Insomma, l’operatività del Trump 2.0 è di così vasta portata che è impossibile elencare tutto. Ma Trump, i suoi ministri e il suo team riusciranno a sostenere un ritmo così forsennato per quattro anni? In un’intervista a Breitbart del 4 febbraio, il vicepresidente JD Vance ha descritto la velocità della sua amministrazione come «a rotta di collo», garantendo che non rallenterà con il passare delle settimane, né dei mesi: «Penso che il ritmo sarà lo stesso, cambieranno solo le priorità», ha detto Vance.
TSUNAMI TRUMP
Certo è che mentre molti (ma non tutti) democratici cercano di opporsi, anche con violenza, allo tsunami scatenato da Donald J. Trump, i repubblicani sono tutti o quasi compatti al suo fianco.
Qualunque idea politica si abbia (o non si abbia), ormai non si può più negare che la forza di Trump in questo momento storico sia obiettivamente straordinaria. Ha 78 anni, vissuti a dir poco intensamente, e non mostra il benché minimo segno di cedimento o rallentamento, anzi. Ha resistito a innumerevoli difficoltà e a tutti i colpi che esistono nella lotta politica, inclusi quelli di arma da fuoco, ed è ancora in piedi a combattere per quello in cui crede.

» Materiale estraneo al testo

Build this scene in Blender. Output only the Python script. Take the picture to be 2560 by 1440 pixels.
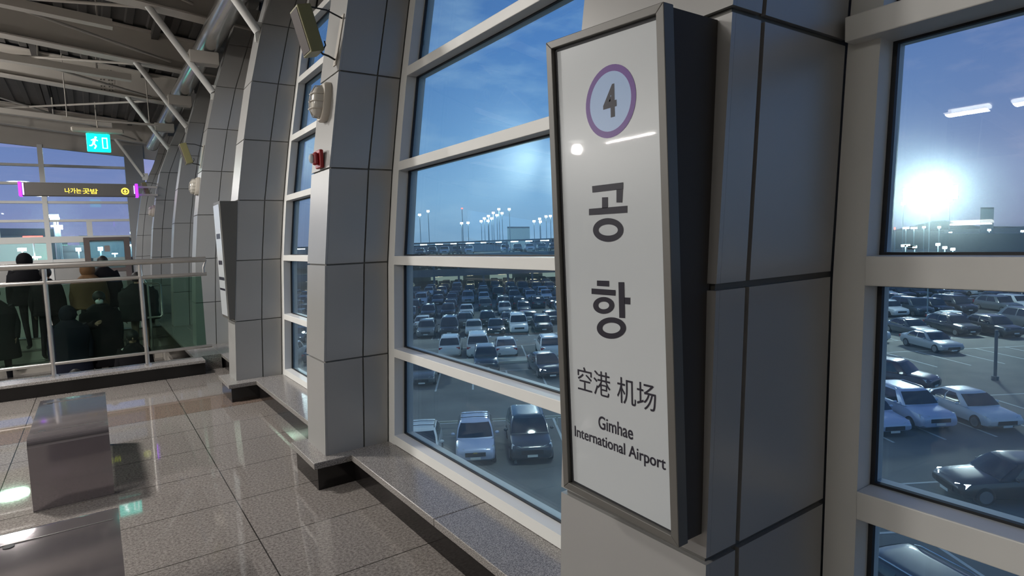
import bpy, bmesh, math, random
from mathutils import Vector, Matrix
random.seed(7)
D = bpy.data; S = bpy.context.scene
for o in list(D.objects): D.objects.remove(o)
# ------------------------------------------------------------------ camera
H = 1.45; FPX = 1504.4
AX = Vector((0.8201868, 0.0745399, -0.5672190)); AY = Vector((-0.5710499, 0.0467431, -0.8195835)); AZ = Vector((-0.0345781, 0.9961219, 0.0809040))
cam = D.objects.new('camera', D.cameras.new('camera')); S.collection.objects.link(cam); S.camera = cam
cam.data.sensor_width = 36; cam.data.lens = FPX/2560*36; cam.data.clip_end = 3000; cam.data.clip_start = .05
R = Matrix((AX, AY, AZ))             # rows: world axes in camera space -> columns of the rotation are camera axes in world
cam.matrix_world = Matrix.Translation((0, 0, H)) @ R.to_4x4()
# ------------------------------------------------------------------ world, exposure
vs = S.view_settings; vs.view_transform = 'Standard'; vs.look = 'None'; vs.exposure = 0.5; vs.gamma = 1; vs.use_curve_mapping = False
S.cycles.use_denoising = True
S.cycles.max_bounces = 7; S.cycles.diffuse_bounces = 3; S.cycles.glossy_bounces = 4; S.cycles.transparent_max_bounces = 14
S.cycles.sample_clamp_indirect = 3.0; S.cycles.caustics_reflective = False; S.cycles.caustics_refractive = False
W = D.worlds.new('dusk_sky'); S.world = W; W.use_nodes = True
nt = W.node_tree; N = nt.nodes; Lk = nt.links; N.clear()
def wn(t, **k):
    n = N.new(t)
    for a, b in k.items(): setattr(n, a, b)
    return n
tc = wn('ShaderNodeTexCoord'); sep = wn('ShaderNodeSeparateXYZ'); Lk.new(tc.outputs['Generated'], sep.inputs[0])
ramp = wn('ShaderNodeValToRGB'); Lk.new(sep.outputs['Z'], ramp.inputs[0]); e = ramp.color_ramp.elements
e[0].position = 0.0; e[0].color = (.15, .25, .38, 1); e[1].position = .62; e[1].color = (.025, .055, .17, 1)
for p_, c_ in ((.07, (.165, .30, .47, 1)), (.17, (.10, .22, .42, 1)), (.30, (.058, .15, .36, 1))):
    q = e.new(p_); q.color = c_
mp = wn('ShaderNodeMapping'); mp.inputs['Scale'].default_value = (1.6, 1.6, 5.5); Lk.new(tc.outputs['Generated'], mp.inputs[0])
nz = wn('ShaderNodeTexNoise'); nz.inputs['Scale'].default_value = 3.2; nz.inputs['Detail'].default_value = 6; nz.inputs['Roughness'].default_value = .6
Lk.new(mp.outputs[0], nz.inputs['Vector'])
cr = wn('ShaderNodeValToRGB'); cr.color_ramp.elements[0].position = .48; cr.color_ramp.elements[1].position = .78
cr.color_ramp.elements[0].color = (0, 0, 0, 1); cr.color_ramp.elements[1].color = (.55, .55, .55, 1); Lk.new(nz.outputs['Fac'], cr.inputs[0])
mx = wn('ShaderNodeMixRGB'); mx.inputs[2].default_value = (.30, .43, .56, 1); Lk.new(cr.outputs[0], mx.inputs[0]); Lk.new(ramp.outputs[0], mx.inputs[1])
# violet towards the end of the hall (+Y), cyan towards the car park
vr = wn('ShaderNodeMapRange'); vr.inputs['From Min'].default_value = .90; vr.inputs['From Max'].default_value = 1.0; Lk.new(sep.outputs['Y'], vr.inputs['Value'])
mv = wn('ShaderNodeMixRGB', blend_type='MULTIPLY'); mv.inputs[2].default_value = (.95, .56, .68, 1); Lk.new(vr.outputs[0], mv.inputs[0]); Lk.new(mx.outputs[0], mv.inputs[1])
vr2 = wn('ShaderNodeMapRange'); vr2.inputs['From Min'].default_value = .70; vr2.inputs['From Max'].default_value = .98; Lk.new(sep.outputs['X'], vr2.inputs['Value'])
mv2 = wn('ShaderNodeMixRGB', blend_type='MULTIPLY'); mv2.inputs[2].default_value = (1.08, .64, .66, 1); Lk.new(vr2.outputs[0], mv2.inputs[0]); Lk.new(mv.outputs[0], mv2.inputs[1])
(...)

Ma l’aspetto più importante dello Tsunami Trump, è che questo presidente degli Stati Uniti trae la propria forza politica dal fatto che decine e decine di milioni di americani credano in lui. Credono che sia disposto a sacrificarsi, letteralmente fino alla morte, per quello in cui gran parte degli americani stessi (Trump incluso) credono: i valori dei Padri Fondatori. Quei valori fondanti della repubblica degli Stati Uniti d’America che, per troppi anni, sono stati sbeffeggiati, calpestati e traditi. Insomma, Trump trae la propria forza soprattutto dal fatto che gli americani sono in larga maggioranza d’accordo con lui. E, last but not least, perché Donald J. Trump mantiene le promesse: è una di quelle (rare) persone che fa quello che dice. E questo, in politica più ancora che nella vita, vale più di qualunque cosa.